Hosting Resource Series – CPU Cores

Most web hosting providers offer resource limits on their services. Understanding these resource limits can help you make an informed decision when purchasing or upgrading a hosting service.

Layman Explanation – “The Car Analogy”

I often like to use what I call “The Car Analogy” to explain CPU cores. I use a car to represent a CPU core and people being transported to represent website visits.

Single CPU Core:

Imagine for a moment that you have one car instead of one CPU core. One individual car (CPU core) can move people (website visits) from one location to another, and it is designed and intended for this purpose.

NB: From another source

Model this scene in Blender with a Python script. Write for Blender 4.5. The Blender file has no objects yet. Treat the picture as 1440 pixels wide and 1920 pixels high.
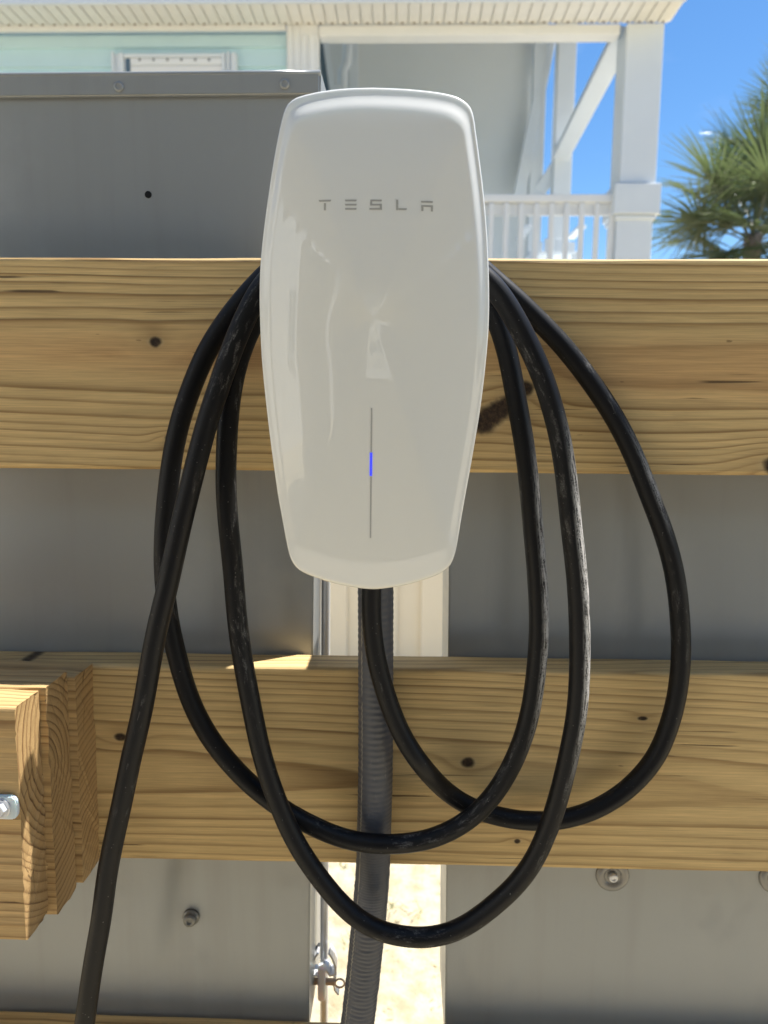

Let us also imagine that the car will always move as fast as it is capable of doing. You do, after all, want to get where you’re going as quickly as you can, right? Your one car can only move people so fast, and it can go no faster.

More CPU Cores and Speed:

Now, imagine you are not happy with the speed of your car and want to improve your transport system. You have the option to either upgrade to a faster car or buy another car like the one you already have.

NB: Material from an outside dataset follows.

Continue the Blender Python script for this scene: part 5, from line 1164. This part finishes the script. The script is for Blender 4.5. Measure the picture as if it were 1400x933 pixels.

Buying Another Car: Buying another car just like the one you already have will not cause either car to move any faster. The second car gives you additional capacity but does not increase transportation speed. You can move more people simultaneously, but no person will move faster than when you only had a single car.

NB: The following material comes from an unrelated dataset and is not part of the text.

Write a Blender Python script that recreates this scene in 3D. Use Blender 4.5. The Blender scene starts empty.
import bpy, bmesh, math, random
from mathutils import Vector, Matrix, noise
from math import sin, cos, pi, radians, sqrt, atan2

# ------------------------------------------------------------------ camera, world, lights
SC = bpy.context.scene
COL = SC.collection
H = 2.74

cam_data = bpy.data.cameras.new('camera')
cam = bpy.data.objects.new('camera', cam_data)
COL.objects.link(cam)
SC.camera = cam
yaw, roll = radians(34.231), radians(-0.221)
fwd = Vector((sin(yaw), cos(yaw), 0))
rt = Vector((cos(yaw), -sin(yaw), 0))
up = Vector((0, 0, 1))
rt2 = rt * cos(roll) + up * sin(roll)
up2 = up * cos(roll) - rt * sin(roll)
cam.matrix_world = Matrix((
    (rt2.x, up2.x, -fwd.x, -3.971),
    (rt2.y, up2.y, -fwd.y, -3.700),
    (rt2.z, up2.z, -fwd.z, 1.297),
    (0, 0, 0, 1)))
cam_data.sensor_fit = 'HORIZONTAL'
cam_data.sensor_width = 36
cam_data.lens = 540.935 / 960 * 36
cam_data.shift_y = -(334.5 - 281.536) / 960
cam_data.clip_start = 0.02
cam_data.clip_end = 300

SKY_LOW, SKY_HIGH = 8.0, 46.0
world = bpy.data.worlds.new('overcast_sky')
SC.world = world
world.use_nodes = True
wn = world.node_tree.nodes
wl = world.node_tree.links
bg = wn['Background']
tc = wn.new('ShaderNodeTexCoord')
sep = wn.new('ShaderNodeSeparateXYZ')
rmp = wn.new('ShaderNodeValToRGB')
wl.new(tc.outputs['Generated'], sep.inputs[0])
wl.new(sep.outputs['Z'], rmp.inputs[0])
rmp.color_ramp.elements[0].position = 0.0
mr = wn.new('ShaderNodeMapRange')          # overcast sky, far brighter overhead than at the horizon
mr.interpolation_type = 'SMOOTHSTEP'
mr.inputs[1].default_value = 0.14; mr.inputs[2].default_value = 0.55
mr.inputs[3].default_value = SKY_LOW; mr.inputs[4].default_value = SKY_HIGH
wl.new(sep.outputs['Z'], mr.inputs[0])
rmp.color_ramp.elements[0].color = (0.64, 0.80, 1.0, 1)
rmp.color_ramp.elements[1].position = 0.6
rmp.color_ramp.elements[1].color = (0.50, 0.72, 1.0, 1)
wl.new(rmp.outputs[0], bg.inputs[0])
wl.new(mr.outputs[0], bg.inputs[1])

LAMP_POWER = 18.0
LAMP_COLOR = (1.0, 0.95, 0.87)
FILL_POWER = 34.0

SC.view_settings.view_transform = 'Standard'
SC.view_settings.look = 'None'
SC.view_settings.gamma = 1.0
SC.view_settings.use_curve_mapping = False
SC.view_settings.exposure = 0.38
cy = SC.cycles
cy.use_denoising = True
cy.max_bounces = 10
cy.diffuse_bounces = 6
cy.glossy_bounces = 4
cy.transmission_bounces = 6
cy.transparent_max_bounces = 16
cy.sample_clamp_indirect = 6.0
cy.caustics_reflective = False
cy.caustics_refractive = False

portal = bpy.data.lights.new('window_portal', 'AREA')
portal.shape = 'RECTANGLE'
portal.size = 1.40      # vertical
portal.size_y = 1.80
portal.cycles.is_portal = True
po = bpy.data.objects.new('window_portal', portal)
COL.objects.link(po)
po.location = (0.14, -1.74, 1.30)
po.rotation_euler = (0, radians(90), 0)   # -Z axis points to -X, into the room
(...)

Upgrading to a Faster Car: Upgrading to a faster car instead of buying a second car will get you where you are going faster. This means each trip is quicker, effectively increasing your transport capacity because you spend less time driving and more time waiting for the next load of people to transport.

Relating to CPU Cores and Website Visits

Single CPU Core:

One CPU core can handle a limited number of website visits at a time. If too many visitors come at once, the core can get overwhelmed, slowing down the website.

Just like one car can only move a certain number of people at its speed, one CPU core can only handle a certain number of website visits at its processing speed.

Multiple CPU Cores:

Adding more CPU cores means your server can handle more website visits simultaneously. Each core takes on some of the load, allowing more visitors to be served simultaneously without slowing down.

Just like having multiple cars allows you to move more people simultaneously, having multiple CPU cores lets you handle more website visits simultaneously.

CPU Core Speed

The speed of each CPU core affects how quickly it can handle each website visit. Faster cores process requests quicker, improving the overall user experience. Just like faster cars move people quicker, faster CPU cores handle website visits faster, leading to a more responsive website.

TL;DR

CPU Cores: More cores increase the number of concurrent tasks (website visits) your server can handle, improving concurrency. More cores do not inherently increase speed.

If you are exhausting your available CPU, adding more cores will restore lost speed but will not give you more speed than when you weren’t exhausting your available CPU.

CPU Speed: Faster cores process tasks (website visits) quicker, improving overall performance. You also gain more concurrency, although only in so far as tasks finish faster, meaning that your CPU core can then get to work on the next task sooner.